A Margarita García, sin embargo, se le notaba en el rostro la felicidad por la salida del túnel. El final de lo que una vez ella misma llamó “la pesadilla” en los días más aciagos del Lydiagate. Repartía sonrisas por doquier y parabienes a Alfredo Arango y Pericles Olivares, los únicos secretarios que se presentaron en la noche lluviosa del Bicentenario para acompañar a su jefe y amigo.


La esposa del gobernador saliente sí se despidió con alegría, con entusiasmo, como a Marín le gustan las despedidas, esas en las que se desea buena suerte y se le pide a Dios que “nos cuide y nos proteja”.


Ya ante las cámaras de Televisa y Tv Azteca, el gobernador, rodeado por su esposa e hijos, debió contener un nudo en la garganta, aguantó bien las ganas de despedirse gritando que “Puebla y México me necesitan”. En cambio, todavía hubo tiempo para una foto familiar en el Salón de Cabildos, que un día habitó también como presidente municipal. El cuadro familiar de los cinco hijos se amplió para recibir a las nueras, una de ellas la novia belga de Marincito, una europea testigo de la despedida del poder de unos mexican curious.

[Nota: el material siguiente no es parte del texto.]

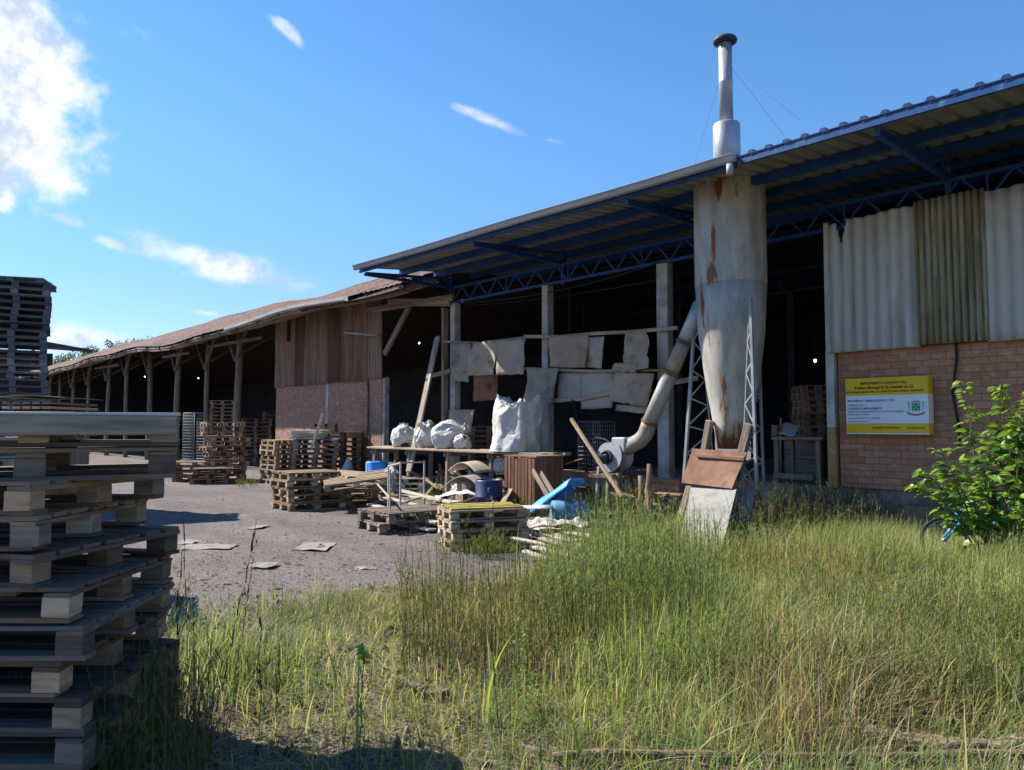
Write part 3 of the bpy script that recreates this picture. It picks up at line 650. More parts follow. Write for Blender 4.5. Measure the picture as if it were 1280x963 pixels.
c1 = PY(914, 152, CY_).z; c2 = PY(911, 54, CY_).z; c3 = PY(911, 43, CY_).z
mb = MB(); mb.lathe([(.215, ctop - .1), (.215, c1 - .05), (.2, c1 - .02), (.11, c1 + .02)], (CX - .03, CY_, 0), 28); ch = part('chimney_sleeve', mb, galv, C)
mb = MB(); mb.lathe([(.11, c1), (.108, c1 + (c2 - c1) * .5), (.114, c1 + (c2 - c1) * .5 + .01), (.112, c1 + (c2 - c1) * .5 + .03), (.107, c1 + (c2 - c1) * .5 + .04), (.107, c2)], (CX - .03, CY_, 0), 24); part('chimney_pipe', mb, galv, C)
mb = MB(); mb.lathe([(.125, c2 + .005), (.185, c2 + .03), (.195, c2 + .06), (.17, c2 + .1), (.08, c3 + .0), (.02, c3 + .02)], (CX - .03, CY_, 0), 24)
for k in range(4): a = k * PI / 2; mb.bar((CX - .03 + .1 * math.cos(a), CY_ + .1 * math.sin(a), c2 - .12), (CX - .03 + .12 * math.cos(a), CY_ + .12 * math.sin(a), c2 + .03), .02, .006)
part('rain_cap', mb, darkiron, C)
mb = MB()
for e in (PY(985, 176, 13), PY(868, 208, 13), PY(1000, 150, 10)): mb.tube([Vector((CX - .03, CY_, c2 - .25)), e], .0018, 4)
part('guy_wires', mb, darkiron, C)
# lattice legs
latsteel = M('dull_lattice_steel', [(.2, .21, .22), (.32, .33, .34)], 5, rough=.6, bump=.05, spots=[((.22, .16, .11), 6, (1, 1, 1), .6, .7, .5)])
def lattice(name, a0, a1, b0, b1, n, w):
    mb = MB(); mb.bar(a0, a1, w, w, .004); mb.bar(b0, b1, w * .5, w * .5, .004); a0, a1, b0, b1 = map(Vector, (a0, a1, b0, b1))
    for i in range(n):
        t0, t1, tm = i / n, (i + 1) / n, (i + .5) / n
        mb.bar(a0.lerp(a1, t0), b0.lerp(b1, tm), .024, .024, .002); mb.bar(b0.lerp(b1, tm), a0.lerp(a1, t1), .024, .024, .002)
    return part(name, mb, latsteel, C)
lattice('lattice_leg', PY(855, 603, 10.6), PY(869, 392, 10.6), PY(893, 590, 10.95), PY(874, 392, 10.62), 6, .05)
lattice('lattice_leg', PY(946, 612, 10.1), PY(938, 372, 10.1), PY(928, 600, 10.2), PY(937, 372, 10.12), 6, .045)
lattice('lattice_leg', (CX + .1, CY_ + .75, .5), (CX + .1, CY_ + .6, ctop - .2), (CX - .25, CY_ + .75, .5), (CX - .25, CY_ + .6, ctop - .2), 9, .04)
for p, q in (((876, 592, 10.3), (888, 526, 10.35)), ((922, 590, 10.1), (937, 530, 10.1))):
    mb = MB(); mb.bar(PY(*p), PY(*q), .1, .12, .01, .005); part('timber_strut', mb, timber, C, (1.2, 1.15, 1.1))
# blower and its duct
blc = PY(768, 570, 10.5)
D = empty('dust_blower', (blc.x, 10.5, 0), 'white and grey blower fan with long patched metal duct rising to the cyclone', 'blower')
ax = Matrix.Rotation(PI / 2, 3, 'X')
mb = MB()
nn = 28; w2 = .17
for s_ in (-1, 1):
    for k in range(nn):
        t = 2 * PI * k / nn; r = .23 + .08 * k / nn; mb.v.append(blc + Vector((r * math.cos(t + .9), s_ * w2, r * math.sin(t + .9))))
for k in range(nn): k2 = (k + 1) % nn; mb.face([k, k2, nn + k2, nn + k], [(0, 0)] * 4, True)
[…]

A estas alturas, Marín ya no está ni para caprichos ni para orgullos. Arribó al Palacio Municipal a ondear por última vez la bandera de México y a pedir el “viva” para los héroes que lucharon hace 200 años por la emancipación de la Corona Española, pero no hubo retrasos ni una plática antes del acto protocolar, apresuró el paso y salió al balcón.


La alcaldesa Blanca Alcalá le pidió unos minutos antes de “el grito”, pero el mandatario respondió que no, que de una vez. Salió al Balcón, donde sintió el aire gélido y la brisa de la llovizna, y sin más se arrancó a gritar por última vez en el Palacio que hace diez años fue su casa.


Tan pronto se terminó el acto oficial del Bicentenario, a Marín le entró el desasosiego del poder y la prisa por abandonar lo que pertenecerá a su odiado sucesor, Moreno Valle, a partir del próximo año. A diferencia de Melquiades Morales, quien seis años atrás en su último 15 de septiembre decidió salir a cenar a los puestos populares un tradicional mole de panza, el gobernador saliente no terminó ni siquiera un caballito de tequila ni probó las fritangas que ofreció el Ayuntamiento como cena oficial.


Dedicó un par de minutos para tomarse un tequila servido en un caballito de jícama espolvoreado con chilito, pero no sonrió ni habló. Apenas y jaló un mini molotito y le metió una mordida de la misma escala.


Las fritangas desfilaban en la mesa, Marín con su mano derecha y el ceño fruncido rechazó las tostaditas, los taquitos y las chanclas. Para su desgracia, no hubo camaroniza ni langosta ni vino Diamante.


Tampoco hubo tiempo para las margaritas de chocolate o las incomibles cemitas servidas por banquetes De Jalil. Con la prisa de la luz al final del túnel, Marín se levantó y abandonó el Palacio Municipal acompañado por el leal Vale. Lo esperaba una cena en Casa Puebla, donde ahí sí podría dar rienda suelta a la nostalgia del proyecto fallido de gobernar su estado por más de 30 años.


Pocos minutos después de la medianoche, Marín abandonó su último 15 de Septiembre, sorprendiendo a los comensales de la mesa de honor. León Dumit, Guillermo Morales y Margarita aventaron sus respectivos platitos con mini fritangas y se pusieron de pie, tras el arrebato de Marín de levantarse sin previo anuncio.


No hubo apretones de manos, felicitaciones, peticiones o halagos. Lejos quedaron los días de las salutaciones, de Zavala y Montero como escoltas de siempre. Los días de la prepotencia y la soberbia del poder. Acompañado de su esposa, Marín salió cargando la loza más pesada de todas: la de ser el primer gobernador priista en perder Casa Puebla, el único lugar que la historia, después de todo, le reservó.


Al final de ese túnel, de ese túnel donde pasaron momentos, pues, muy unidos, muy juntos.